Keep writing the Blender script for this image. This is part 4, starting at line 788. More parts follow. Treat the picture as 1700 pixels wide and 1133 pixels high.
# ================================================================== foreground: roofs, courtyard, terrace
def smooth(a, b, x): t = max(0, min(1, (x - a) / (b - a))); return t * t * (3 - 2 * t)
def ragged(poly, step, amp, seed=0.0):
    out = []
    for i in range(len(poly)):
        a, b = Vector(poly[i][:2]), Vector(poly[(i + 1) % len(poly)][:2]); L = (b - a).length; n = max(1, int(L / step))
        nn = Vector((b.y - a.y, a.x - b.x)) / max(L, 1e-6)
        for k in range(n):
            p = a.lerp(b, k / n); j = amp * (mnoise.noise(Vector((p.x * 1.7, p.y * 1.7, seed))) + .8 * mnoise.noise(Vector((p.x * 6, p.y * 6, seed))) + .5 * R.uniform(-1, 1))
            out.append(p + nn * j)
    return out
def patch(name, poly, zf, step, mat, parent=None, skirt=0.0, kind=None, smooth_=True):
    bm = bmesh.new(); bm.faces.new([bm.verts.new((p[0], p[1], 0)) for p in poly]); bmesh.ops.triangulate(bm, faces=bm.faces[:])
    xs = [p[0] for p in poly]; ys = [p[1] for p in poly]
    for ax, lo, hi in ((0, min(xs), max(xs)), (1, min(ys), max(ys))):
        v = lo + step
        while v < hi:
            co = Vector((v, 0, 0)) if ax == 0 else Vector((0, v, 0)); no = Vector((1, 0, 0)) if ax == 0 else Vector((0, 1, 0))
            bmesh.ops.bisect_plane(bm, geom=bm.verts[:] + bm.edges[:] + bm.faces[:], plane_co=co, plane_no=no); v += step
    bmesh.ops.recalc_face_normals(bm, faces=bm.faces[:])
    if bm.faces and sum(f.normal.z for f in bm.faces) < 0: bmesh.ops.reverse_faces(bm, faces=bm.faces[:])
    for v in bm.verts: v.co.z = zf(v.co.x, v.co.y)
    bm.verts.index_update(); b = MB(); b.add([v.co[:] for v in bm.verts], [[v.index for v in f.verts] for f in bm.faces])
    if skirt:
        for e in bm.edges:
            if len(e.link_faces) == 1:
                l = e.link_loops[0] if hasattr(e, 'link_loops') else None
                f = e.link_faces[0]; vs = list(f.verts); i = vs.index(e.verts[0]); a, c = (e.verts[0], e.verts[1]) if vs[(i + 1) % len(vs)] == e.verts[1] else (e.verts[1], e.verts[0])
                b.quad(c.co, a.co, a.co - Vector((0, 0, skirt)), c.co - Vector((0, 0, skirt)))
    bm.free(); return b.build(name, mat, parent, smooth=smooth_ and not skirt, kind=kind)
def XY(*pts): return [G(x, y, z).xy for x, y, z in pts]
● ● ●
Written problem> From the preceding material, extract every line exactly.

Answer to this task>
Keep writing the Blender script for this image. This is part 4, starting at line 788. More parts follow. Treat the picture as 1700 pixels wide and 1133 pixels high.
# ================================================================== foreground: roofs, courtyard, terrace
def smooth(a, b, x): t = max(0, min(1, (x - a) / (b - a))); return t * t * (3 - 2 * t)
def ragged(poly, step, amp, seed=0.0):
    out = []
    for i in range(len(poly)):
        a, b = Vector(poly[i][:2]), Vector(poly[(i + 1) % len(poly)][:2]); L = (b - a).length; n = max(1, int(L / step))
        nn = Vector((b.y - a.y, a.x - b.x)) / max(L, 1e-6)
        for k in range(n):
            p = a.lerp(b, k / n); j = amp * (mnoise.noise(Vector((p.x * 1.7, p.y * 1.7, seed))) + .8 * mnoise.noise(Vector((p.x * 6, p.y * 6, seed))) + .5 * R.uniform(-1, 1))
            out.append(p + nn * j)
    return out
def patch(name, poly, zf, step, mat, parent=None, skirt=0.0, kind=None, smooth_=True):
    bm = bmesh.new(); bm.faces.new([bm.verts.new((p[0], p[1], 0)) for p in poly]); bmesh.ops.triangulate(bm, faces=bm.faces[:])
    xs = [p[0] for p in poly]; ys = [p[1] for p in poly]
    for ax, lo, hi in ((0, min(xs), max(xs)), (1, min(ys), max(ys))):
        v = lo + step
        while v < hi:
            co = Vector((v, 0, 0)) if ax == 0 else Vector((0, v, 0)); no = Vector((1, 0, 0)) if ax == 0 else Vector((0, 1, 0))
            bmesh.ops.bisect_plane(bm, geom=bm.verts[:] + bm.edges[:] + bm.faces[:], plane_co=co, plane_no=no); v += step
    bmesh.ops.recalc_face_normals(bm, faces=bm.faces[:])
    if bm.faces and sum(f.normal.z for f in bm.faces) < 0: bmesh.ops.reverse_faces(bm, faces=bm.faces[:])
    for v in bm.verts: v.co.z = zf(v.co.x, v.co.y)
    bm.verts.index_update(); b = MB(); b.add([v.co[:] for v in bm.verts], [[v.index for v in f.verts] for f in bm.faces])
    if skirt:
        for e in bm.edges:
            if len(e.link_faces) == 1:
                l = e.link_loops[0] if hasattr(e, 'link_loops') else None
                f = e.link_faces[0]; vs = list(f.verts); i = vs.index(e.verts[0]); a, c = (e.verts[0], e.verts[1]) if vs[(i + 1) % len(vs)] == e.verts[1] else (e.verts[1], e.verts[0])
                b.quad(c.co, a.co, a.co - Vector((0, 0, skirt)), c.co - Vector((0, 0, skirt)))
    bm.free(); return b.build(name, mat, parent, smooth=smooth_ and not skirt, kind=kind)
def XY(*pts): return [G(x, y, z).xy for x, y, z in pts]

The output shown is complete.